1. Process of repairing a MCrAlY-coating of an article after use of this article in a high temperature environment, characterised in that

a. the MCrAlY-coating is repaired locally and

b. the article is aluminised and/or chromised so that Al or Cr is diffused into the MCrAlY-coating on the surface of the article.

2. Process of

claim 1, characterised in that

the areas requiring local repair of the MCrAlY are prepared for the repair by cleaning using any conventional means such as local chemical etching, grit blasting, grinding or other abrasive methods.

3. Process of

claim 1, characterised in that

a ceramic coating, which is on top of the MCrAlY-coating, is removed before applying the steps of the method of

claim 1 and the article is recoated with a ceramic coating thereafter.

4. Process of

claim 1, characterised in that

the article has an inner and an outer surface and it is aluminised and/or chromised at the inner and at the outer surface.

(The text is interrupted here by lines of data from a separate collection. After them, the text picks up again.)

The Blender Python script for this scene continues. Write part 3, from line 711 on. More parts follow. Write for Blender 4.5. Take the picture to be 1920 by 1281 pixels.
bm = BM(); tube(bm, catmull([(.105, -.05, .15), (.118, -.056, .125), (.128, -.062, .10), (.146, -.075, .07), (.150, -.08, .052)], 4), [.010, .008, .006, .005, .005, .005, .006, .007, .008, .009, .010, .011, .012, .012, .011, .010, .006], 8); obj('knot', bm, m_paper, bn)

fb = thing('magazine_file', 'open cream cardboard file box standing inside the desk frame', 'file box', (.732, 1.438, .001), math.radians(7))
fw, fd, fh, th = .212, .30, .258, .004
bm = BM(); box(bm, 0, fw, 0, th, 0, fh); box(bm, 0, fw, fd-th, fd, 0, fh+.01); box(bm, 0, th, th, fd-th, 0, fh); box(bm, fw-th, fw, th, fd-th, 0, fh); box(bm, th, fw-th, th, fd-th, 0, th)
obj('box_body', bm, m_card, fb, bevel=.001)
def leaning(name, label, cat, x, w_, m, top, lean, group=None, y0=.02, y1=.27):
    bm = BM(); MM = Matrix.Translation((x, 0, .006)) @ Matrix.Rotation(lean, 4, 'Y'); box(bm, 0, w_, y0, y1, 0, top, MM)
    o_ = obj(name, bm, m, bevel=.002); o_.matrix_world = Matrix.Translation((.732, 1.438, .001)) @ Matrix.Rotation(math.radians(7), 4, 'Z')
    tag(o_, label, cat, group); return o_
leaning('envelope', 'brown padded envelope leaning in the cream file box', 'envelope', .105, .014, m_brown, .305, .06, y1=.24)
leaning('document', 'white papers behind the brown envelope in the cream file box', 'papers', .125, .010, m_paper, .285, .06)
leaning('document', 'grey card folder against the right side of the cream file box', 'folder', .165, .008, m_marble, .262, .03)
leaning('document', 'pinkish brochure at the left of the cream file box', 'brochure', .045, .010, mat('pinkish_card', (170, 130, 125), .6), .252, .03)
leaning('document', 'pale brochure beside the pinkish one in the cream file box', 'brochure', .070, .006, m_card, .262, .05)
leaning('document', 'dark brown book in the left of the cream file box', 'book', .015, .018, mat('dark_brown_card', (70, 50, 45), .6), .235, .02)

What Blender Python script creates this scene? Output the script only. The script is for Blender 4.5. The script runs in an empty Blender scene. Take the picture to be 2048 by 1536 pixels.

5. Process of any previous claims, characterised in that

the cooling holes are masked during the method according to the steps of

claim 1.

6. Process of

claim 1, characterised in that

the aluminising and/or chromising takes place before the local repair of the MCrAlY.

7. Process of

claim 1, characterised in that

after the aluminising and/or chromising there is a diffusion heat treatment.

8. Process of

claim 1, characterised in that

the local repair of the MCrAlY-coating takes place with a corrosion resistant coating containing a high amount of Cr.

9. Process of

claim 1 where the article is at least aluminised, characterised in that

the article is aluminised so that Al does not concentrate only on the surface of the coating but diffuses over a broad depth in the coating.

10. Process of

claim 1 where the article is in any case aluminised, characterised in that

the aluminising takes place with a gas phase method.

11. Process of

claim 1, characterised in that

the article is a blade or a vane or any other part of a gas turbine engine exposed to a high temperature environment coated with a MCrAlY-coating.